The Royal Danish Navy (RDN) has completed a first firing of a RIM-66 Standard Missile-2 (SM-2) area air defence missile from an Iver Huitfeldt-class frigate.

Iver Huitfeldt-class frigate HDMS Niels Juel fires a RIM-66 SM-2 area air defence for the first time on the Andøya test range off Norway on 4 May. (RDN)

The Royal Danish Navy (RDN) has completed a first firing of a RIM-66 Standard Missile-2 (SM-2) area air defence missile from an Iver Huitfeldt-class frigate.

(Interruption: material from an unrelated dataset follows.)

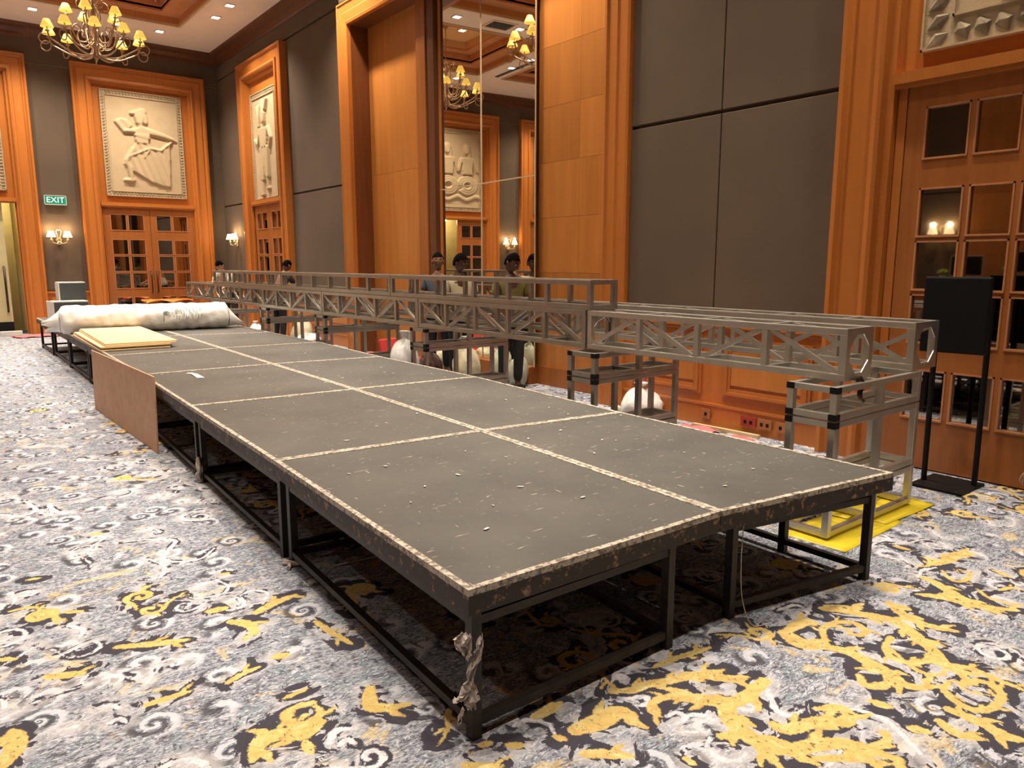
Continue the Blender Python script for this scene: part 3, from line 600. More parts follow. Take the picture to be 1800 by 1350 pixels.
def portal(loc, rz, W_=2.8, H=5.88, dw=1.95, cols=2, kind='dancer', rlabel='', rw=1.72, rz0=3.07, rz1=5.40, doors=True, open_right=False):
    ndoor[0] += 1
    root = empty('door_%d' % ndoor[0], loc, rz, 'structure')
    q = MB(); sweep(q, W_, H, BORDER)
    q.build('door_frame', 'wood', root)
    iw = W_-.82; hd = 2.84
    q = MB(); q.box(-iw/2, -rw/2, -.005, .02, hd+.08, H-.41); q.box(rw/2, iw/2, -.005, .02, hd+.08, H-.41)
    q.box(-rw/2, rw/2, -.005, .02, hd+.08, rz0); q.box(-rw/2, rw/2, -.005, .02, rz1, H-.41); q.build('overdoor_panel', 'wood', root)
    q = MB(); q.box(-iw/2-.02, iw/2+.02, -.10, .02, hd, hd+.08); q.box(-iw/2-.02, iw/2+.02, -.085, .02, hd-.03, hd); q.build('lintel', 'wood', root)
    q = MB()
    if iw > dw: q.box(-iw/2, -dw/2, -.04, .02, 0, hd); q.box(dw/2, iw/2, -.04, .02, 0, hd); q.build('door_jamb', 'wood', root)
    if doors:
        door_leaf(root, -dw/2+.005, -.004, hd-.03, cols, handle_side=1)
        if open_right:
            # the right leaf stands open into the corridor behind
            q = MB(); q.box(.0, dw/2, 1.1, 1.15, 0, hd+.4); q.box(-dw/2-.5, dw/2+.5, 1.15, 1.2, 0, 3.2); q.build('corridor_wall', 'beige', root)
        else:
            door_leaf(root, .004, dw/2-.005, hd-.03, cols, handle_side=-1)
    mw = root.matrix_world.copy(); bpy.context.view_layer.update(); mw = root.matrix_world.copy()
    relief_panel(kind, rw, rz1-rz0, mw @ Matrix.Translation((0, -.045, rz0)), rlabel)
    return root
# ---------------------------------------------------------------- wall pieces
def fabric(root, x0, x1, z0, z1, y=0):
    q = MB(); q.box(x0+.006, x1-.006, y-.02, y+.02, z0+.006, z1-.006); return q.build('fabric_panel', 'fabric', root, bevel=.006)
def wainscot(root, x0, x1, h=1.0, panels=1):
    q = MB(); q.box(x0, x1, -.03, .02, 0, h-.05); q.build('wainscot_board', 'wood', root)
    q = MB(); q.box(x0, x1, -.065, .02, h-.05, h); q.box(x0, x1, -.05, .02, h-.08, h-.05); q.build('chair_rail', 'wood', root, bevel=.006)
    q = MB(); q.box(x0, x1, -.045, .02, 0, .20); q.box(x0, x1, -.055, .02, .20, .225); q.build('skirting', 'wood', root)
    pw = (x1-x0)/panels
    for k in range(panels):
        a = x0+k*pw+.12; c = x0+(k+1)*pw-.12
        if c-a < .15: continue
        q = MB()
        for d, y_ in ((0, -.05), (.03, -.062), (.06, -.05)):
            q.box(a+d, c-d, y_, -.03, .30+d, .33+d); q.box(a+d, c-d, y_, -.03, h-.17-d, h-.14-d); q.box(a+d, a+d+.03, y_, -.03, .33+d, h-.17-d); q.box(c-d-.03, c-d, y_, -.03, .33+d, h-.17-d)
        q.build('panel_moulding', 'wood', root)
        q = MB(); q.box(a+.09, c-.09, -.045, -.03, .42, h-.26); q.build('raised_panel', 'veneer', root, bevel=.008)

# right wall: local x runs towards the camera (-Y), so place with rz = -90deg and x = -Y
# world point of local (x, y, z) with rz=-pi/2 at (X0,0,0): (X0 + y, -x, z)
HP = -math.pi/2
wr = empty('wall_right', (5.84, 0, 0), HP, 'structure')
q = MB(); q.box(-12.0, -9.9, .5, .6, 0, ZC)
q = MB(); q.box(-5.45, 6.1, .02, .2, 0, ZC); q.box(-19.6, -12.0, .28, .42, 0, ZC); q.box(-12.04, -11.9, .02, .42, 0, ZC); q.box(-12.0, -5.4, .02, .42, 5.40, ZC); q.box(-5.45, -5.40, .02, .42, 0, ZC); q.box(-12.0, -5.4, .42, .5, 0, ZC)
q.build('wall_slab', 'fabric', wr)
# fabric between near door (Y 3.15) and recess (Y 5.43)
for (a, c) in ((-5.43, -4.33), (-4.33, -3.16)):
    fabric(wr, a, c, 1.0, 2.89); fabric(wr, a, c, 2.91, 5.72)
fabric(wr, -5.43, -3.16, 5.74, ZC-.2)
wainscot(wr, -5.43, -3.16, 1.0, 2)
fabric(wr, -3.16, .23, 5.76, ZC-.2); fabric(wr, .23, 6.0, 2.9, ZC-.2); fabric(wr, .23, 6.0, 1.0, 2.89); wainscot(wr, .23, 6.0, 1.0, 4)
fabric(wr, -12.04, -5.43, 5.76, ZC-.2)
# far part of the right wall, 0.26 m deeper
FX = .26
def off(root, o):
    e = empty(root.name, root.location, HP, None); return e
wf = empty('wall_right_far', (6.1, 0, 0), HP, 'structure')
fabric(wf, -15.0, -12.04, 1.0, 2.92); fabric(wf, -15.0, -12.04, 2.94, 5.90); fabric(wf, -19.4, -17.62, 1.0, 2.92); fabric(wf, -19.4, -17.62, 2.94, 5.90)
fabric(wf, -19.4, -12.04, 5.92, ZC-.2); wainscot(wf, -15.0, -12.04, 1.0, 2); wainscot(wf, -19.4, -17.62, 1.0, 1)
# far wall
wb = empty('wall_far', (0, 19.4, 0), 0, 'structure')
q = MB(); q.box(-4.3, -.35, .02, .2, 0, ZC); q.box(1.75, 6.3, .02, .2, 0, ZC); q.box(-.35, 1.75, .02, .2, 2.85, ZC); q.box(-1.0, 2.4, 1.25, 1.3, 0, 3.3); q.box(-1, -.95, .2, 1.25, 0, 3.3); q.box(2.4, 2.45, .2, 1.25, 0, 3.3); q.box(-1, 2.4, .2, 1.3, 3.3, 3.35)
q.build('wall_slab', 'beige', wb)
for (a, c) in ((2.07, 2.93), (-1.52, -.66), (5.74, 6.12), (-4.3, -4.16)):
    fabric(wb, a, c, .94, 5.74)
    wainscot(wb, a, c, .92, 1)
fabric(wb, -4.3, 6.1, 5.76, ZC-.2)
wl = empty('wall_left', (-4.3, 0, 0), math.pi/2, 'structure')   # local x = +Y, front faces +X
q = MB(); q.box(-6, 19.5, .02, .2, 0, ZC); q.build('wall_slab', 'fabric', wl)
for (a, c) in ((-6, -1.6), (1.2, 4.3), (6.1, 7.4), (10.2, 12.6), (15.4, 19.4)):
    fabric(wl, a, c, 1.0, 2.9); fabric(wl, a, c, 2.92, 5.74); wainscot(wl, a, c, 1.0, 2)
fabric(wl, -6, 19.4, 5.76, ZC-.2)
for (a, c) in ((4.3, 6.1), (12.6, 15.4)):
    for k in range(8):
        for j in range(2):
            q = MB(); q.box(a+j*(c-a)/2+.002, a+(j+1)*(c-a)/2-.002, -.06, .02, k*.7+.002+.05*j, (k+1)*.7-.002+.05*j); q.build('veneer_panel', 'veneer', wl)
wk = empty('wall_back', (0, -6, 0), math.pi, 'structure')
q = MB(); q.box(-6.3, 4.3, .02, .2, 0, ZC); q.build('wall_slab', 'fabric', wk)
for k in range(4): fabric(wk, -6.1+k*2.6, -3.5+k*2.6, 1.0, 5.7); wainscot(wk, -6.1+k*2.6, -3.5+k*2.6, 1.0, 2)
# crown mouldings
def crown(name, p0, p1, nrm):
    q = MB(); p0 = Vector(p0); p1 = Vector(p1); nrm = Vector(nrm)
    prof = [(0, -.27), (.03, -.27), (.04, -.22), (.10, -.18), (.13, -.10), (.20, -.06), (.22, 0), (0, 0)]
    v = [p0+nrm*a+Vector((0, 0, c)) for a, c in prof]+[p1+nrm*a+Vector((0, 0, c)) for a, c in prof]; n = len(prof)
    q.add(v, [(i, (i+1) % n, n+(i+1) % n, n+i) for i in range(n)]+[tuple(range(n)), tuple(range(2*n-1, n-1, -1))]); q.build(name, 'dark_wood', kind='structure')
crown('trim_1', (-4.3, 19.4, ZC), (6.1, 19.4, ZC), (0, -1, 0)); crown('trim_2', (6.1, 19.4, ZC), (6.1, 12.04, ZC), (-1, 0, 0))
crown('trim_3', (5.84, 12.04, ZC), (5.84, -6, ZC), (-1, 0, 0)); crown('trim_4', (-4.3, -6, ZC), (-4.3, 19.4, ZC), (1, 0, 0)); crown('trim_5', (5.84, -6, ZC), (-4.3, -6, ZC), (0, 1, 0))

# portals
portal((4.33, 19.4, 0), 0, kind='dancer', rlabel='cream stone relief of a dancer holding a fan, above the closed far doors')
portal((.70, 19.4, 0), 0, kind='women', rlabel='cream stone relief of two standing women over coiled serpents, above the open far doorway', open_right=True)
portal((-2.9, 19.4, 0), 0, kind='guardian', rlabel='cream stone relief partly cut off by the mirror edge, seen only in the mirror')
portal((6.1, 16.30, 0), HP, W_=2.62, kind='guardian', rlabel='cream stone relief of a crowned guardian figure on the long wall near the far corner', rw=1.5, rz0=2.84, rz1=5.18, dw=1.8)
portal((5.84, 1.46, 0), HP, W_=3.38, H=5.75, dw=2.44, cols=3, kind='dancer', rw=2.30, rz0=3.04, rz1=5.25, rlabel='stone relief with broad leaf border above the nearest glazed door at the right edge')
portal((-4.3, -.2, 0), math.pi/2, kind='women', rlabel='stone relief on the opposite wall behind the camera, nearest'); portal((-4.3, 8.8, 0), math.pi/2, kind='dancer', rlabel='stone relief on the opposite wall level with the stage')
# open beige service door leaf at the far left
dd = MB(); dd.box(1.06, 1.44, 19.44, 19.48, .02, 2.86); o = dd.build('open_door_leaf', 'beige', None); o['kind'] = 'structure'; o.name = 'door_8'
p = MB(); p.tube([(1.36, 19.44, .50), (1.36, 19.36, .50), (1.36, 19.36, 1.46), (1.36, 19.44, 1.46)], .022, 8); p.build('pull_handle', 'bronze', o)
p = MB(); p.box(1.06, 1.44, 19.42, 19.44, .02, .28); p.build('kick_plate', 'black', o)

# ---------------------------------------------------------------- mirror recess
rc = empty('window_1', (5.84, 8.735, 0), HP, 'structure'); rc.name = 'trim_6'
q = MB(); sweep(q, 6.61, 5.72, [(0, 0), (0, .07), (.03, .08), (.05, .06), (.16, .055), (.18, .07), (.30, .06), (.32, .08), (.36, .07), (.36, -.0)]); q.build('recess_frame', 'wood', rc)
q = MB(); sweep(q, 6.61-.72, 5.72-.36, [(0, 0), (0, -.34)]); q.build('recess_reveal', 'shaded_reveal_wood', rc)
q = MB(); q.box(-3.0, 3.0, .34, .36, 0, 5.4); q.build('back_board', 'veneer', rc)
def tiles(x0, xs, zs, offs):
    for i in range(len(xs)-1):
        for j in range(len(zs)-1):
            z0 = zs[j]+(offs[i] if j else 0); z1 = zs[j+1]+(offs[i] if j < len(zs)-2 else 0)
            q = MB(); q.box(xs[i]+.0015, xs[i+1]-.0015, .315, .34, z0+.0015, z1-.0015); q.build('veneer_panel', 'veneer', rc)
zt = [.24, .80, 1.43, 2.1, 2.76, 3.41, 4.1, 4.75, 5.37]
tiles(0, [8.735-7.27, 8.735-6.55, 8.735-6.16, 8.735-5.78], zt, [0, .0, 0])
tiles(0, [8.735-11.68, 8.735-10.05], [.24, 3.0, 5.37], [0])
q = MB(); q.box(8.735-10.05, 8.735-9.80, .24, .34, 0, 5.37); q.build('mirror_post', 'door_wood', rc)
q = MB(); q.box(8.735-9.80, 8.735-9.60, .26, .34, 0, 5.37); q.build('mirror_post', 'dark_wood', rc)
q = MB(); q.box(8.735-9.42, 8.735-7.27, .15, .34, 0, .22); q.box(8.735-11.68, 8.735-5.78, .29, .34, 0, .24); q.build('mirror_plinth', 'door_wood', rc)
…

The First-of-Class (FOC) firing, undertaken on the evening of 4 May from HDMS Niels Juel on the Andøya test range off Norway, was designed to prove the integration of the SM-2 Block IIIA missile with ship systems and the Mk 41 vertical launcher system (VLS).

Commissioned in 2011, the RDN's three new Iver Huitfeldt-class frigates were conceived to provide an area anti-air warfare (AAW) capability. The ships marry a Thales-supplied AAW system – featuring the Active Phased Array Radar (APAR) X-band multifunction radar, Signal Multibeam Acquisition Radar for Tracking, L band (SMART-L) D-band volume search radar, and an associated fire-control cluster – with Terma's C-Flex combat management system. Four eight-cell strike-length Lockheed Martin Mk 41 VLS silos are fitted amidships.

However, the planned procurement of SM-2 Block IIIA missile rounds was deferred in 2014 because of changes in budget priorities, leaving the ships with only a local area defence capability – using the RIM-162 Evolved SeaSparrow Missile (ESSM) – for their first decade of service. It was only with the 2018–23 Defence Agreement that funding provision was made for the procurement of a stock of SM-2 Block IIIA missiles.

Denmark's purchase, totalling missiles, was wrapped up in a larger SM-2 buy for Foreign Military Sales (FMS) customers placed with Raytheon by the US Navy in December 2021. Denmark has ordered 50 SM-2 Block IIIA all-up-rounds under the FMS case.